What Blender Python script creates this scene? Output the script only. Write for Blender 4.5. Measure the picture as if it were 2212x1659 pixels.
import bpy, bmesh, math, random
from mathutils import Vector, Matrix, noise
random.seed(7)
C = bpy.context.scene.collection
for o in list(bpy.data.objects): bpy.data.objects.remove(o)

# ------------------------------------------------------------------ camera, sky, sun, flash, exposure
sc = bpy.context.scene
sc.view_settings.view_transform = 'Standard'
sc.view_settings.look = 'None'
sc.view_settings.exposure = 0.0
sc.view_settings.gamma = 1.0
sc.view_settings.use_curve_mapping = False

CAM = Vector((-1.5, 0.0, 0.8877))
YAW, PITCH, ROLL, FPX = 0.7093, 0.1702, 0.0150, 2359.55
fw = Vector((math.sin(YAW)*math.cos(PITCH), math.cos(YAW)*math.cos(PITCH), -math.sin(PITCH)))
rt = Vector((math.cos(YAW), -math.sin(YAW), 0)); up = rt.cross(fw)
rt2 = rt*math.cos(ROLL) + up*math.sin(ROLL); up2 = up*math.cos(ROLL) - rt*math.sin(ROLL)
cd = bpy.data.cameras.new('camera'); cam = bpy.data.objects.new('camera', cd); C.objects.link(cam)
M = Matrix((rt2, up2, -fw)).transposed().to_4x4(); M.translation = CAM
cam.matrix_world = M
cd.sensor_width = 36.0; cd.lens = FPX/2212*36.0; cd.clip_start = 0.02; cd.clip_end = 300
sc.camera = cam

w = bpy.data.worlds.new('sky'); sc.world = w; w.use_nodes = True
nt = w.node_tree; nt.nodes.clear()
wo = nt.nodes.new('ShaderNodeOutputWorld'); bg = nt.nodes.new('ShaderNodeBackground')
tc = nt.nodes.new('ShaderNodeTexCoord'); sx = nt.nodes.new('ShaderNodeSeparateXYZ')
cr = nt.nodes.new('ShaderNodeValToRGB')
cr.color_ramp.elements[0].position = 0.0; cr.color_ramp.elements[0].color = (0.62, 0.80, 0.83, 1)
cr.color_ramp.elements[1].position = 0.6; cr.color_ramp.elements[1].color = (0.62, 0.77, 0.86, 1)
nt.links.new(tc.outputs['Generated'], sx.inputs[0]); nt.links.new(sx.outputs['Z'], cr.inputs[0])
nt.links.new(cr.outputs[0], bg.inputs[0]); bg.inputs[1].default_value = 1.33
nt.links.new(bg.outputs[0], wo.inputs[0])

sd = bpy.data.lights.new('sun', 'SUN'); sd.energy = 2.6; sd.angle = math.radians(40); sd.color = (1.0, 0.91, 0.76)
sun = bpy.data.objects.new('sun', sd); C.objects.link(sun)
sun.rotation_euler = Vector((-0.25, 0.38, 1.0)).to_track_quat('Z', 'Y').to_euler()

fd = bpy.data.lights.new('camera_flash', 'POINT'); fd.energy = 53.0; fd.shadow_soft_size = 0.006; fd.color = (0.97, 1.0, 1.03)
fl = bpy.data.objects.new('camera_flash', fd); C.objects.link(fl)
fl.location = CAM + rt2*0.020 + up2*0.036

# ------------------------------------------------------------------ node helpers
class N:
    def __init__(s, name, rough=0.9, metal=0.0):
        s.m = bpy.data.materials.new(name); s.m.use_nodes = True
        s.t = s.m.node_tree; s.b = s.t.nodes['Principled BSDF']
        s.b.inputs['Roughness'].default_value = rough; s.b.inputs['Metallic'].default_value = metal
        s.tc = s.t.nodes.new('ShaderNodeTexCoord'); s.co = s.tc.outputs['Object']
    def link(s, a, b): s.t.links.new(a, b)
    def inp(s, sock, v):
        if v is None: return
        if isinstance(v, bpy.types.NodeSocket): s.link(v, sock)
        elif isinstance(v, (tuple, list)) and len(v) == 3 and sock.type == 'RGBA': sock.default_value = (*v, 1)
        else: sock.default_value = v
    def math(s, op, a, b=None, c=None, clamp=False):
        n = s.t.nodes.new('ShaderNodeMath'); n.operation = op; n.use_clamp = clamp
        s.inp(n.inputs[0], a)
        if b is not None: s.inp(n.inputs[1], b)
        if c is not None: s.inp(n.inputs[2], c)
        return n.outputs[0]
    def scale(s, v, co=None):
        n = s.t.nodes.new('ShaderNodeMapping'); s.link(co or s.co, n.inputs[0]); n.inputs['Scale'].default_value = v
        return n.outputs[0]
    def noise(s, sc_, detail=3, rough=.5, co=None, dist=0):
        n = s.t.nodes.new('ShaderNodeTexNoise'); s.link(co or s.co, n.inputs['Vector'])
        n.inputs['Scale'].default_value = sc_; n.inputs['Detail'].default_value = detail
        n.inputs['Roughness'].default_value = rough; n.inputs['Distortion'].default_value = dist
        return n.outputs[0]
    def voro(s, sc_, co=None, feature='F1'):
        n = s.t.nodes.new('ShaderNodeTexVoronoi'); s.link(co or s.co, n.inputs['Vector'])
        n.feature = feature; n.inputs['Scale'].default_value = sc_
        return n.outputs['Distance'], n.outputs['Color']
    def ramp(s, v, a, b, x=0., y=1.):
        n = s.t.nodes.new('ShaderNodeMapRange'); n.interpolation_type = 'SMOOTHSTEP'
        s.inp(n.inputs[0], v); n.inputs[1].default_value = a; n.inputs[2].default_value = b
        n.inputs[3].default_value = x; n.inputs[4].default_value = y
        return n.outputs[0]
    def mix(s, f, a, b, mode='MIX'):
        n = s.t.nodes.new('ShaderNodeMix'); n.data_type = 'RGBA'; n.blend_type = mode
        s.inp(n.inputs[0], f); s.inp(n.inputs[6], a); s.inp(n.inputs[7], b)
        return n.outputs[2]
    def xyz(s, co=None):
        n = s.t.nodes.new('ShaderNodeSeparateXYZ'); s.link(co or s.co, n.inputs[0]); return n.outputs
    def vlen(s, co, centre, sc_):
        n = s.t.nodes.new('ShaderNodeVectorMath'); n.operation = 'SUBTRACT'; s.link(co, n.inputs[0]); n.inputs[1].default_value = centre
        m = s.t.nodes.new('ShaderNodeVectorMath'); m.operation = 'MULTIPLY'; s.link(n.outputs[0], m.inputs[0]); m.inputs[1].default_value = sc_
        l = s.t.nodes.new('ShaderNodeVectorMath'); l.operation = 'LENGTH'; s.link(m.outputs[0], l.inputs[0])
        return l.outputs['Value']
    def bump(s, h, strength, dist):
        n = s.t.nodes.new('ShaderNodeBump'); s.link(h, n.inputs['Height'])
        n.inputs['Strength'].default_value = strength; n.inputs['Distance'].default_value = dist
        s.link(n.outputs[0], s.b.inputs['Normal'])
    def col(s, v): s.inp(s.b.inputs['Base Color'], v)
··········
**Goal of the exercise**
Exactly reproduce the material above.

**Result of this task**
What Blender Python script creates this scene? Output the script only. Write for Blender 4.5. Measure the picture as if it were 2212x1659 pixels.
import bpy, bmesh, math, random
from mathutils import Vector, Matrix, noise
random.seed(7)
C = bpy.context.scene.collection
for o in list(bpy.data.objects): bpy.data.objects.remove(o)

# ------------------------------------------------------------------ camera, sky, sun, flash, exposure
sc = bpy.context.scene
sc.view_settings.view_transform = 'Standard'
sc.view_settings.look = 'None'
sc.view_settings.exposure = 0.0
sc.view_settings.gamma = 1.0
sc.view_settings.use_curve_mapping = False

CAM = Vector((-1.5, 0.0, 0.8877))
YAW, PITCH, ROLL, FPX = 0.7093, 0.1702, 0.0150, 2359.55
fw = Vector((math.sin(YAW)*math.cos(PITCH), math.cos(YAW)*math.cos(PITCH), -math.sin(PITCH)))
rt = Vector((math.cos(YAW), -math.sin(YAW), 0)); up = rt.cross(fw)
rt2 = rt*math.cos(ROLL) + up*math.sin(ROLL); up2 = up*math.cos(ROLL) - rt*math.sin(ROLL)
cd = bpy.data.cameras.new('camera'); cam = bpy.data.objects.new('camera', cd); C.objects.link(cam)
M = Matrix((rt2, up2, -fw)).transposed().to_4x4(); M.translation = CAM
cam.matrix_world = M
cd.sensor_width = 36.0; cd.lens = FPX/2212*36.0; cd.clip_start = 0.02; cd.clip_end = 300
sc.camera = cam

w = bpy.data.worlds.new('sky'); sc.world = w; w.use_nodes = True
nt = w.node_tree; nt.nodes.clear()
wo = nt.nodes.new('ShaderNodeOutputWorld'); bg = nt.nodes.new('ShaderNodeBackground')
tc = nt.nodes.new('ShaderNodeTexCoord'); sx = nt.nodes.new('ShaderNodeSeparateXYZ')
cr = nt.nodes.new('ShaderNodeValToRGB')
cr.color_ramp.elements[0].position = 0.0; cr.color_ramp.elements[0].color = (0.62, 0.80, 0.83, 1)
cr.color_ramp.elements[1].position = 0.6; cr.color_ramp.elements[1].color = (0.62, 0.77, 0.86, 1)
nt.links.new(tc.outputs['Generated'], sx.inputs[0]); nt.links.new(sx.outputs['Z'], cr.inputs[0])
nt.links.new(cr.outputs[0], bg.inputs[0]); bg.inputs[1].default_value = 1.33
nt.links.new(bg.outputs[0], wo.inputs[0])

sd = bpy.data.lights.new('sun', 'SUN'); sd.energy = 2.6; sd.angle = math.radians(40); sd.color = (1.0, 0.91, 0.76)
sun = bpy.data.objects.new('sun', sd); C.objects.link(sun)
sun.rotation_euler = Vector((-0.25, 0.38, 1.0)).to_track_quat('Z', 'Y').to_euler()

fd = bpy.data.lights.new('camera_flash', 'POINT'); fd.energy = 53.0; fd.shadow_soft_size = 0.006; fd.color = (0.97, 1.0, 1.03)
fl = bpy.data.objects.new('camera_flash', fd); C.objects.link(fl)
fl.location = CAM + rt2*0.020 + up2*0.036

# ------------------------------------------------------------------ node helpers
class N:
    def __init__(s, name, rough=0.9, metal=0.0):
        s.m = bpy.data.materials.new(name); s.m.use_nodes = True
        s.t = s.m.node_tree; s.b = s.t.nodes['Principled BSDF']
        s.b.inputs['Roughness'].default_value = rough; s.b.inputs['Metallic'].default_value = metal
        s.tc = s.t.nodes.new('ShaderNodeTexCoord'); s.co = s.tc.outputs['Object']
    def link(s, a, b): s.t.links.new(a, b)
    def inp(s, sock, v):
        if v is None: return
        if isinstance(v, bpy.types.NodeSocket): s.link(v, sock)
        elif isinstance(v, (tuple, list)) and len(v) == 3 and sock.type == 'RGBA': sock.default_value = (*v, 1)
        else: sock.default_value = v
    def math(s, op, a, b=None, c=None, clamp=False):
        n = s.t.nodes.new('ShaderNodeMath'); n.operation = op; n.use_clamp = clamp
        s.inp(n.inputs[0], a)
        if b is not None: s.inp(n.inputs[1], b)
        if c is not None: s.inp(n.inputs[2], c)
        return n.outputs[0]
    def scale(s, v, co=None):
        n = s.t.nodes.new('ShaderNodeMapping'); s.link(co or s.co, n.inputs[0]); n.inputs['Scale'].default_value = v
        return n.outputs[0]
    def noise(s, sc_, detail=3, rough=.5, co=None, dist=0):
        n = s.t.nodes.new('ShaderNodeTexNoise'); s.link(co or s.co, n.inputs['Vector'])
        n.inputs['Scale'].default_value = sc_; n.inputs['Detail'].default_value = detail
        n.inputs['Roughness'].default_value = rough; n.inputs['Distortion'].default_value = dist
        return n.outputs[0]
    def voro(s, sc_, co=None, feature='F1'):
        n = s.t.nodes.new('ShaderNodeTexVoronoi'); s.link(co or s.co, n.inputs['Vector'])
        n.feature = feature; n.inputs['Scale'].default_value = sc_
        return n.outputs['Distance'], n.outputs['Color']
    def ramp(s, v, a, b, x=0., y=1.):
        n = s.t.nodes.new('ShaderNodeMapRange'); n.interpolation_type = 'SMOOTHSTEP'
        s.inp(n.inputs[0], v); n.inputs[1].default_value = a; n.inputs[2].default_value = b
        n.inputs[3].default_value = x; n.inputs[4].default_value = y
        return n.outputs[0]
    def mix(s, f, a, b, mode='MIX'):
        n = s.t.nodes.new('ShaderNodeMix'); n.data_type = 'RGBA'; n.blend_type = mode
        s.inp(n.inputs[0], f); s.inp(n.inputs[6], a); s.inp(n.inputs[7], b)
        return n.outputs[2]
    def xyz(s, co=None):
        n = s.t.nodes.new('ShaderNodeSeparateXYZ'); s.link(co or s.co, n.inputs[0]); return n.outputs
    def vlen(s, co, centre, sc_):
        n = s.t.nodes.new('ShaderNodeVectorMath'); n.operation = 'SUBTRACT'; s.link(co, n.inputs[0]); n.inputs[1].default_value = centre
        m = s.t.nodes.new('ShaderNodeVectorMath'); m.operation = 'MULTIPLY'; s.link(n.outputs[0], m.inputs[0]); m.inputs[1].default_value = sc_
        l = s.t.nodes.new('ShaderNodeVectorMath'); l.operation = 'LENGTH'; s.link(m.outputs[0], l.inputs[0])
        return l.outputs['Value']
    def bump(s, h, strength, dist):
        n = s.t.nodes.new('ShaderNodeBump'); s.link(h, n.inputs['Height'])
        n.inputs['Strength'].default_value = strength; n.inputs['Distance'].default_value = dist
        s.link(n.outputs[0], s.b.inputs['Normal'])
    def col(s, v): s.inp(s.b.inputs['Base Color'], v)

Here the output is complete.